| WHAT YOU ARE ASKED TO DO |
Wherever a line holds the string "script", copy that line.

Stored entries
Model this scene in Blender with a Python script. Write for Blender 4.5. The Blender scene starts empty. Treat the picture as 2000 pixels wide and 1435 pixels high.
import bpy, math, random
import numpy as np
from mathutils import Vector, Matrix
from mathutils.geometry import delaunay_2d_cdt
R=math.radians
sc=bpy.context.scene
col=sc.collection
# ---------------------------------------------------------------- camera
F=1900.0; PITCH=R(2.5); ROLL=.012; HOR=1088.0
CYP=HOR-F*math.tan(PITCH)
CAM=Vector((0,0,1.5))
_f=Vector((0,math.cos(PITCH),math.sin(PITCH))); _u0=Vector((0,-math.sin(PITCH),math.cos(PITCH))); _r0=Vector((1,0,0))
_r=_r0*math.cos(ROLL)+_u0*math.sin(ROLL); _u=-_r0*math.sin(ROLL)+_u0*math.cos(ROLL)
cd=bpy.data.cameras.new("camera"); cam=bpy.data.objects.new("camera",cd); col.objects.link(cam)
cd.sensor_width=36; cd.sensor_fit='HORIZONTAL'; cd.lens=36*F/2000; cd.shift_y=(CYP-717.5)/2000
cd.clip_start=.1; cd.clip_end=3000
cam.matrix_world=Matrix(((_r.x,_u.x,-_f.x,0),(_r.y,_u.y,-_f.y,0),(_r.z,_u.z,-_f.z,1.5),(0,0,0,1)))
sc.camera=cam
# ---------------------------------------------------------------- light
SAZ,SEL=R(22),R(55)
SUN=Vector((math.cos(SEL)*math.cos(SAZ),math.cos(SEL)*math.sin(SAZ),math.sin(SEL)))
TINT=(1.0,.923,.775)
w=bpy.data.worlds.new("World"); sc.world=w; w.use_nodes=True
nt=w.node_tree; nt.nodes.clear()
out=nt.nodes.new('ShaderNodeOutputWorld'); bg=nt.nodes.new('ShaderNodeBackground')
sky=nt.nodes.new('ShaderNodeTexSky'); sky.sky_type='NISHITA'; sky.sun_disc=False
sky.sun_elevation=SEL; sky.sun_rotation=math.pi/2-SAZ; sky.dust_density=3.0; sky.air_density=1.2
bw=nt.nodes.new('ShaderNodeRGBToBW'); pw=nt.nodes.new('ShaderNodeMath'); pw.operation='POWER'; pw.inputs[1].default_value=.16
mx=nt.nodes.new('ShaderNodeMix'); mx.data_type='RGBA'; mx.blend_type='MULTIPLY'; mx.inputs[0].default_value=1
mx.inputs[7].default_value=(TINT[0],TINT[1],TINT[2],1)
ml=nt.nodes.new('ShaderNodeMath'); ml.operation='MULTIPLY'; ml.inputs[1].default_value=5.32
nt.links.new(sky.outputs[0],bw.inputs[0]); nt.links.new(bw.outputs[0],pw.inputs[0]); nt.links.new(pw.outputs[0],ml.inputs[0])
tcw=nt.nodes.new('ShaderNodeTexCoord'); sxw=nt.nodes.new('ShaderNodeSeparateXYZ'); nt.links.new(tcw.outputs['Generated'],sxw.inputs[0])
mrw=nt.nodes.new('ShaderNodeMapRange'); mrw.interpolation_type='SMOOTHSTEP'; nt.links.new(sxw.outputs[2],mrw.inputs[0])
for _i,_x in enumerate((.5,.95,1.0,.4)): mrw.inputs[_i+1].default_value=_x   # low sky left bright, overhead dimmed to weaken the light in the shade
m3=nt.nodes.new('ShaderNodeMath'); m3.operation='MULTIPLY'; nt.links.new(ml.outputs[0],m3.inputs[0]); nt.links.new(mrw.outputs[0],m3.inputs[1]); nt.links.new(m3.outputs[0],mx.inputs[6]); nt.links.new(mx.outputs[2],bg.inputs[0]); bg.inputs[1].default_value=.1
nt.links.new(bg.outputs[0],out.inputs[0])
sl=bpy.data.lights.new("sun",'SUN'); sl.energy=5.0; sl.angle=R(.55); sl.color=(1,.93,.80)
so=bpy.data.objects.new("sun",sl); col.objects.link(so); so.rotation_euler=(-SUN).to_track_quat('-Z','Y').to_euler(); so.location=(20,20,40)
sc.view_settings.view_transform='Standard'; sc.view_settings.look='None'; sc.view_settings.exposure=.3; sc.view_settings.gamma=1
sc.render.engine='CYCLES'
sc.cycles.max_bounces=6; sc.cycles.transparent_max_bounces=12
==
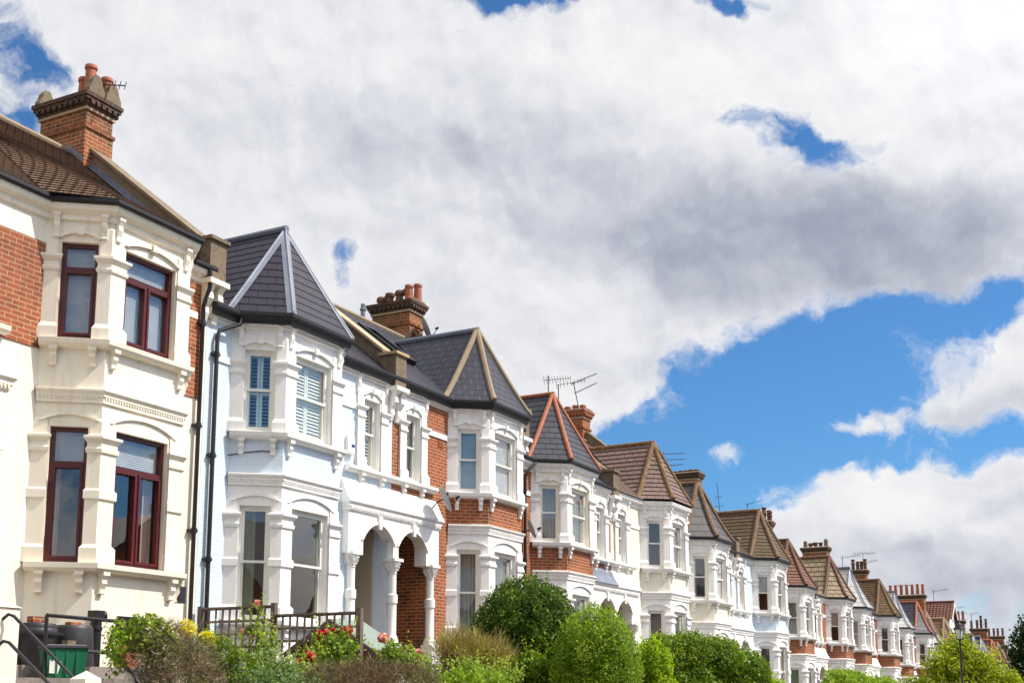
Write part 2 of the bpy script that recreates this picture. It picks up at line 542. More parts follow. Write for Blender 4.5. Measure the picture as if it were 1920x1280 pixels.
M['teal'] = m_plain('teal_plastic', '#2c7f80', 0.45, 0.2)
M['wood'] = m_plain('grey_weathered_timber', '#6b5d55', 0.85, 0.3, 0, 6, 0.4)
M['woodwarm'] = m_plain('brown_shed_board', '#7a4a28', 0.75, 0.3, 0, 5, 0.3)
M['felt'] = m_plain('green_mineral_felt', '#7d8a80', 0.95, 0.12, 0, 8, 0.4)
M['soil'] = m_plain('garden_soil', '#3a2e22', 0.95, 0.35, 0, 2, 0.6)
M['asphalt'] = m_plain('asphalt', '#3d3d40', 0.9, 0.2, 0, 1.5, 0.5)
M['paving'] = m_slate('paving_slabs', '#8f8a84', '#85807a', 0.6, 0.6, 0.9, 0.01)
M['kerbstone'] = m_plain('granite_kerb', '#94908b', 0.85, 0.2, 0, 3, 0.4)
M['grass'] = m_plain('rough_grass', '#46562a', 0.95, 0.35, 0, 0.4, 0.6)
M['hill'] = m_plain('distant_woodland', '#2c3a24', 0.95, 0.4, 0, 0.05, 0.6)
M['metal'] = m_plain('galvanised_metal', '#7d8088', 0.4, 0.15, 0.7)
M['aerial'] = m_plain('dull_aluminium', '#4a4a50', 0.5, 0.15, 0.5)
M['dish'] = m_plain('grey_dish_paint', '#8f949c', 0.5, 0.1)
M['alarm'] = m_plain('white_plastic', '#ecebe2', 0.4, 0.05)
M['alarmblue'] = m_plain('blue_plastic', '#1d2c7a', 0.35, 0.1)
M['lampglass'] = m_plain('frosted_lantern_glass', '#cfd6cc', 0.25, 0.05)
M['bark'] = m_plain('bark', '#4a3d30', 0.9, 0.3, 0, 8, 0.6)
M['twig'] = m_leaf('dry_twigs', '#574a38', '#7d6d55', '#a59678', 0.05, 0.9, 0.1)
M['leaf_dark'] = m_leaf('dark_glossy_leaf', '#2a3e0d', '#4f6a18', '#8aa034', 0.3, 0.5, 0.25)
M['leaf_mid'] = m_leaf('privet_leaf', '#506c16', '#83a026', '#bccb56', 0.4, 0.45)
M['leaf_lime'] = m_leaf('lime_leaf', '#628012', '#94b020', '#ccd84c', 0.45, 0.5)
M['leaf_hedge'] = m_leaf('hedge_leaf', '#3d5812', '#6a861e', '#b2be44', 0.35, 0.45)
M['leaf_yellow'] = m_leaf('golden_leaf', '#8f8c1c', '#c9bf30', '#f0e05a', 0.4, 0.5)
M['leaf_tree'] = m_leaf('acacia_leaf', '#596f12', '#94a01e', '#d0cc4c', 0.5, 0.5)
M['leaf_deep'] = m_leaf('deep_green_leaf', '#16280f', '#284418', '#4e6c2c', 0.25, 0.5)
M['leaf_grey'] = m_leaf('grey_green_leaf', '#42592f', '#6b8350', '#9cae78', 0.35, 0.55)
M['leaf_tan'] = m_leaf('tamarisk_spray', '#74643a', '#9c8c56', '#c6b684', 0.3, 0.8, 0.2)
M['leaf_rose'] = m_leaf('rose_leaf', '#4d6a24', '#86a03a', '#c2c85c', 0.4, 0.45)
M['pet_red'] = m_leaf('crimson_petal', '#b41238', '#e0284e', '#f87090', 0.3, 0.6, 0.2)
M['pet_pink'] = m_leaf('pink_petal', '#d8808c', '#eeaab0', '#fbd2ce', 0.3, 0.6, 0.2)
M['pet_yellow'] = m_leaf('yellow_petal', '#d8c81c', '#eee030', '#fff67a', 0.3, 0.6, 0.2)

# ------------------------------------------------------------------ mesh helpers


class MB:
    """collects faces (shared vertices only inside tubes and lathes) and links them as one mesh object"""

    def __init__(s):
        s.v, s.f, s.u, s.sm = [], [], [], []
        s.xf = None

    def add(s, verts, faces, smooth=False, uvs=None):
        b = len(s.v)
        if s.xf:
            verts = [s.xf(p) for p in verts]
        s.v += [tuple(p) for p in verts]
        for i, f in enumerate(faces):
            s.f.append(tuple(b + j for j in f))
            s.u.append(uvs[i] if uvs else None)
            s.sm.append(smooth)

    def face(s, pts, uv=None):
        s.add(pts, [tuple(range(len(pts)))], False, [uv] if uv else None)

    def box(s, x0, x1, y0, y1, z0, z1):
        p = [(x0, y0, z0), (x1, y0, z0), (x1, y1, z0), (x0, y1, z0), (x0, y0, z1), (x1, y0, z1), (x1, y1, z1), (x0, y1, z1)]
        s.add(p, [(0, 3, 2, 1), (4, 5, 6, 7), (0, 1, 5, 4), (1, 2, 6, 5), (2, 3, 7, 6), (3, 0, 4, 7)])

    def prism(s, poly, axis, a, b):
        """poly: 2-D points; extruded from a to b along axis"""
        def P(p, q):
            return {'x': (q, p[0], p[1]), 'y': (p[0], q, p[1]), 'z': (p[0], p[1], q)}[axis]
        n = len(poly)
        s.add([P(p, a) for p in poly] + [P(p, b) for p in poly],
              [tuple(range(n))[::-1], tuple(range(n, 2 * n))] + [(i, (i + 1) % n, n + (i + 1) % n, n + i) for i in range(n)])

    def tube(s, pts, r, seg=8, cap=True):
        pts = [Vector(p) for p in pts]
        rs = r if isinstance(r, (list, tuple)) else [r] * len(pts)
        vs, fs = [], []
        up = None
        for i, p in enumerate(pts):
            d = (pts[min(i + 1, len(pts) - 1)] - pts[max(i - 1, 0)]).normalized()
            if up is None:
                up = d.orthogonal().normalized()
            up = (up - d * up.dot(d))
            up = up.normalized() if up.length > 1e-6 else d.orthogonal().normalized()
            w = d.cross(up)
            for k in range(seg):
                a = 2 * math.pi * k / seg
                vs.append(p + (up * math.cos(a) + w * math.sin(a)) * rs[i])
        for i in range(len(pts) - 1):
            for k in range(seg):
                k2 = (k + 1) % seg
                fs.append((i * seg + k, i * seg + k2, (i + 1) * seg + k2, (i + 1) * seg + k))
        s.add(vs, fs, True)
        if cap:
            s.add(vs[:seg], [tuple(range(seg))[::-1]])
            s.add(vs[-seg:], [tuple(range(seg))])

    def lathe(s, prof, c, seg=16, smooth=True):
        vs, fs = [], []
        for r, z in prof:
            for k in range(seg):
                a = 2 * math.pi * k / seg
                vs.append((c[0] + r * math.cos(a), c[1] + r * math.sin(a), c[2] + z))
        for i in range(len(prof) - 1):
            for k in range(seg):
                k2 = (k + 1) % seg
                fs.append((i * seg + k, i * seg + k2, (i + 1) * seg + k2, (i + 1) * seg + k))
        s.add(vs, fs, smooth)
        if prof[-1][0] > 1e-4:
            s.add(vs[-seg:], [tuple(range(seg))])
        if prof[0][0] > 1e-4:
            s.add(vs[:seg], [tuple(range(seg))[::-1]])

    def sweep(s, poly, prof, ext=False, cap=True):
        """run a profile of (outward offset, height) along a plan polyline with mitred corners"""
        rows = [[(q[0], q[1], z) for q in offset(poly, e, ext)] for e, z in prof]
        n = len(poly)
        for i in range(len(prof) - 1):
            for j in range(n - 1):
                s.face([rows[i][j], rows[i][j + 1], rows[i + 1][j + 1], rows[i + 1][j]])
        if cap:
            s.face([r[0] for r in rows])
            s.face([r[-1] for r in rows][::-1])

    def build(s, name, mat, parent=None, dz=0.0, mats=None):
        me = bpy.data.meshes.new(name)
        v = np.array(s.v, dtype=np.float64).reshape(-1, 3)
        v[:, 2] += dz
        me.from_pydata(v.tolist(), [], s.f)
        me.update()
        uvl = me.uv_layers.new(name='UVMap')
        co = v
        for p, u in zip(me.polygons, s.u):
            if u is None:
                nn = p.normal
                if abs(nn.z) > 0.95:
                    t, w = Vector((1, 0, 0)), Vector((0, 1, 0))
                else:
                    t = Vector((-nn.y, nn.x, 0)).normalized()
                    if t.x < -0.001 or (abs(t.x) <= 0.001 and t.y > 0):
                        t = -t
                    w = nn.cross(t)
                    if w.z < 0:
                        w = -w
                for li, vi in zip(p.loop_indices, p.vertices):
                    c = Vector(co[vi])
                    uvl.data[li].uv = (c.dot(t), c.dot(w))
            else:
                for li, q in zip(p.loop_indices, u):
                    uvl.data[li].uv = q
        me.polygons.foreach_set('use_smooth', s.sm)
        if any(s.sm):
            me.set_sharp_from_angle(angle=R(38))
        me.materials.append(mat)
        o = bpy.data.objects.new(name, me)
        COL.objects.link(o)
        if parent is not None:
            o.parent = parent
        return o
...
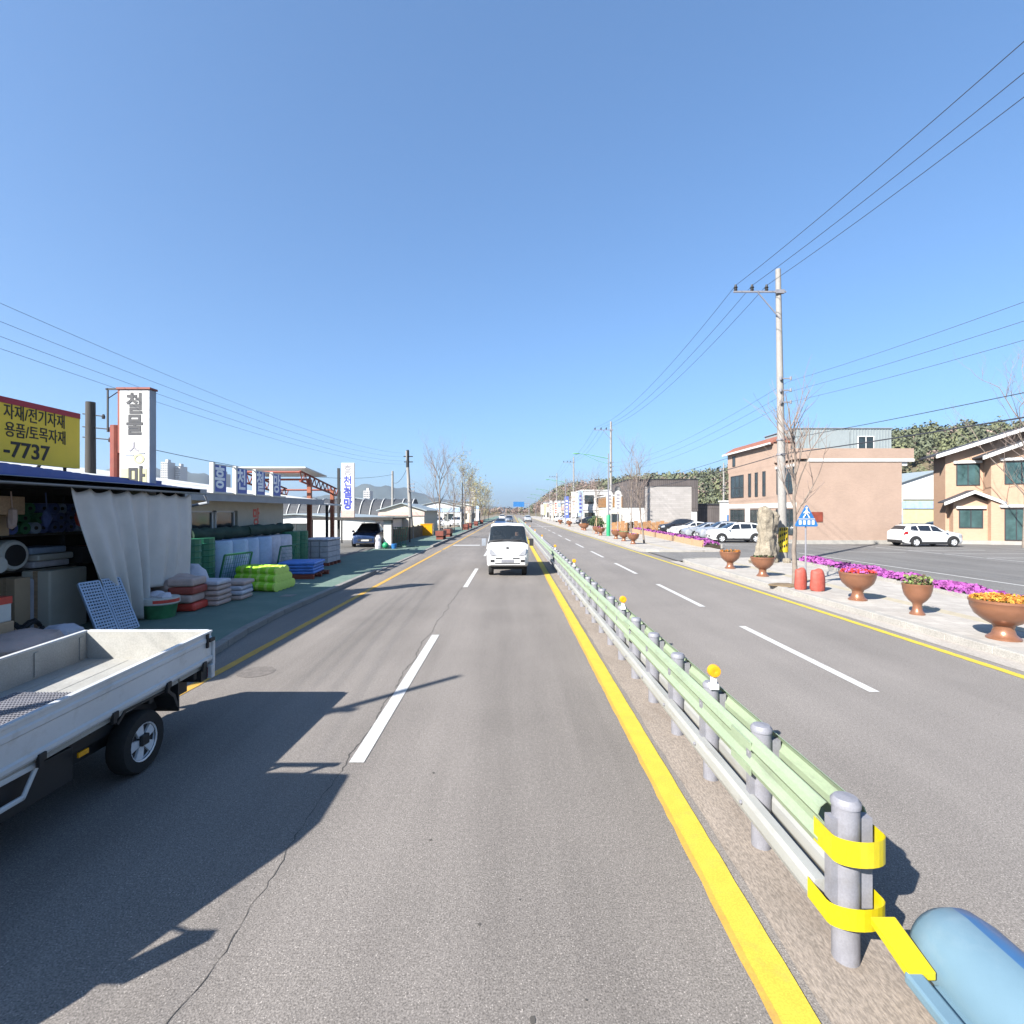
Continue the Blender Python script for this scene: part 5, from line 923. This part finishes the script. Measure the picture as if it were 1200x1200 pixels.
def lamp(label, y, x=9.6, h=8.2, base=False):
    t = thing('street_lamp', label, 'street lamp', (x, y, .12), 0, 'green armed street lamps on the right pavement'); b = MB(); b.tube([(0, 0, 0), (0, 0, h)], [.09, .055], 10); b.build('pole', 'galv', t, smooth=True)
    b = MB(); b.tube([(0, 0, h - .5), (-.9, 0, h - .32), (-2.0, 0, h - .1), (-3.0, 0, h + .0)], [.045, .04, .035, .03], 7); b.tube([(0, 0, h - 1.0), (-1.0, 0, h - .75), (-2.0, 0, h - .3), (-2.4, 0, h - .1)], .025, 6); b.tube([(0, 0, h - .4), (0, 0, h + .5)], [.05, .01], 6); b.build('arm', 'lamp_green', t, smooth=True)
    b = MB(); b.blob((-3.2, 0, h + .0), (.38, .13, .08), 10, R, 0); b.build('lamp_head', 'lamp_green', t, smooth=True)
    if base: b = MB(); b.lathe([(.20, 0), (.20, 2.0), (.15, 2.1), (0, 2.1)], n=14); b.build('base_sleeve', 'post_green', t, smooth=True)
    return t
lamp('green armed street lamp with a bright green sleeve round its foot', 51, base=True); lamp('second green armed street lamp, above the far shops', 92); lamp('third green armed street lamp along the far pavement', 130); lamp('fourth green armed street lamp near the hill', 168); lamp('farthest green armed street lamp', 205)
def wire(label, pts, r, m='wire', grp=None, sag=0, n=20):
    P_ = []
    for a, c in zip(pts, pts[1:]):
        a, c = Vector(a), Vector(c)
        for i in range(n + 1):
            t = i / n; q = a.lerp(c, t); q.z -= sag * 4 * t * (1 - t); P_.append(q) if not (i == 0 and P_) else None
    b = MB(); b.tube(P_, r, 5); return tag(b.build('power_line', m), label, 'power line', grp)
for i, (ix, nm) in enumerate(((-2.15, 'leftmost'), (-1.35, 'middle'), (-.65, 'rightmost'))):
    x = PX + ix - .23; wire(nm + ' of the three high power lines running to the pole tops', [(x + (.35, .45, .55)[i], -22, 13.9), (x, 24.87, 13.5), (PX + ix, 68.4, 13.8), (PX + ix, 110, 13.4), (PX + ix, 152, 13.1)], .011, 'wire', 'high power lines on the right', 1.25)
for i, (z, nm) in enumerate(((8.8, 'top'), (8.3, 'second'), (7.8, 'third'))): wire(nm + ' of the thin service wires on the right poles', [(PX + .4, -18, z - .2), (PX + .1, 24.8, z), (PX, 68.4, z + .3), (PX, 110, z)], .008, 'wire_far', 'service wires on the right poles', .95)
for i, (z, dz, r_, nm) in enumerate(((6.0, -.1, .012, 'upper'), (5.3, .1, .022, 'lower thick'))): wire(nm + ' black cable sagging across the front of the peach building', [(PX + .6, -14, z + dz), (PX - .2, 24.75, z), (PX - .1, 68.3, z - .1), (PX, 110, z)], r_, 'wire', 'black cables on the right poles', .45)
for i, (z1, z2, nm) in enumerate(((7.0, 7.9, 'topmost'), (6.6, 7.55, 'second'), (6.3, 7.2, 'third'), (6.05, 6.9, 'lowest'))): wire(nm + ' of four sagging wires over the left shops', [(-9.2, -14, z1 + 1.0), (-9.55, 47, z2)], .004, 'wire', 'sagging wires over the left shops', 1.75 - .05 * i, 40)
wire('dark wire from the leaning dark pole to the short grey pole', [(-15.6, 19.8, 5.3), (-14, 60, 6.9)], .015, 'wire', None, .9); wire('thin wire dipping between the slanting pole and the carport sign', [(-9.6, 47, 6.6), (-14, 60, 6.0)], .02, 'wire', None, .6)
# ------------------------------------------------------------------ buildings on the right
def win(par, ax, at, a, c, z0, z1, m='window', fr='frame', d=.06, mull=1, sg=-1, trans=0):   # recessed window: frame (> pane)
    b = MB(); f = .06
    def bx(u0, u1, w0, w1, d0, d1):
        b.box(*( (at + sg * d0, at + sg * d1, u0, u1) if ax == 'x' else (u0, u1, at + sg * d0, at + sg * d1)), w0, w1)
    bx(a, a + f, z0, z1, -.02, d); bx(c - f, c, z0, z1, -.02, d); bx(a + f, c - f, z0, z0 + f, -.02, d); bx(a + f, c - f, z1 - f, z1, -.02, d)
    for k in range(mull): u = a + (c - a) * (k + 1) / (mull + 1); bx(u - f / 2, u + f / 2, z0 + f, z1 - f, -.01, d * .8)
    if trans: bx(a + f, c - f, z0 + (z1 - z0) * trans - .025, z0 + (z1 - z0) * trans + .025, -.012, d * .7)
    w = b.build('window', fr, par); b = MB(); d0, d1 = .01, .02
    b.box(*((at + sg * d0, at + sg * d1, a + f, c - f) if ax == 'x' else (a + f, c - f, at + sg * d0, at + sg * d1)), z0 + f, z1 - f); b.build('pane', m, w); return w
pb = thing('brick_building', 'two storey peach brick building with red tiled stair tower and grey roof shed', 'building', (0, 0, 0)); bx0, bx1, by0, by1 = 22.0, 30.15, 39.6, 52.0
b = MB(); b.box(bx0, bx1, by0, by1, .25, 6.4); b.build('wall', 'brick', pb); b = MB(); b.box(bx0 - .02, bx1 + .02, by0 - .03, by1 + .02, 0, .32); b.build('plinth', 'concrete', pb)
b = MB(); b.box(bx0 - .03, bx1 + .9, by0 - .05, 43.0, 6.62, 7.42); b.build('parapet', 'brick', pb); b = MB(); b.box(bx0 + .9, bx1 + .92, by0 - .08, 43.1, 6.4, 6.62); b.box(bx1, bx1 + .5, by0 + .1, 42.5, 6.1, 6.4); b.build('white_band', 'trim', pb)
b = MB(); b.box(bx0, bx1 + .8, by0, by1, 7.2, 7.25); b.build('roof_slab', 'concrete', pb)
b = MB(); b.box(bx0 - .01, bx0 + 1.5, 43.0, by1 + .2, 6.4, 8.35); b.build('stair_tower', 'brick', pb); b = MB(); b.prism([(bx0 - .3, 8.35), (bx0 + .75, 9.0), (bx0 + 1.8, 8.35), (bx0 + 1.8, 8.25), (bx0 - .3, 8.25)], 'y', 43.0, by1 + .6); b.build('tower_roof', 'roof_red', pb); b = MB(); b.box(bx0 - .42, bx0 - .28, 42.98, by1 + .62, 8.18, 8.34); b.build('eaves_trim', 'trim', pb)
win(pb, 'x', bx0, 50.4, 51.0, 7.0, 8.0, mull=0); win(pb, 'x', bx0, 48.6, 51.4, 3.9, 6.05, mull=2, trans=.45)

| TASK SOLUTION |
Model this scene in Blender with a Python script. Write for Blender 4.5. The Blender scene starts empty. Treat the picture as 2000 pixels wide and 1435 pixels high.
Write part 2 of the bpy script that recreates this picture. It picks up at line 542. More parts follow. Write for Blender 4.5. Measure the picture as if it were 1920x1280 pixels.
Continue the Blender Python script for this scene: part 5, from line 923. This part finishes the script. Measure the picture as if it were 1200x1200 pixels.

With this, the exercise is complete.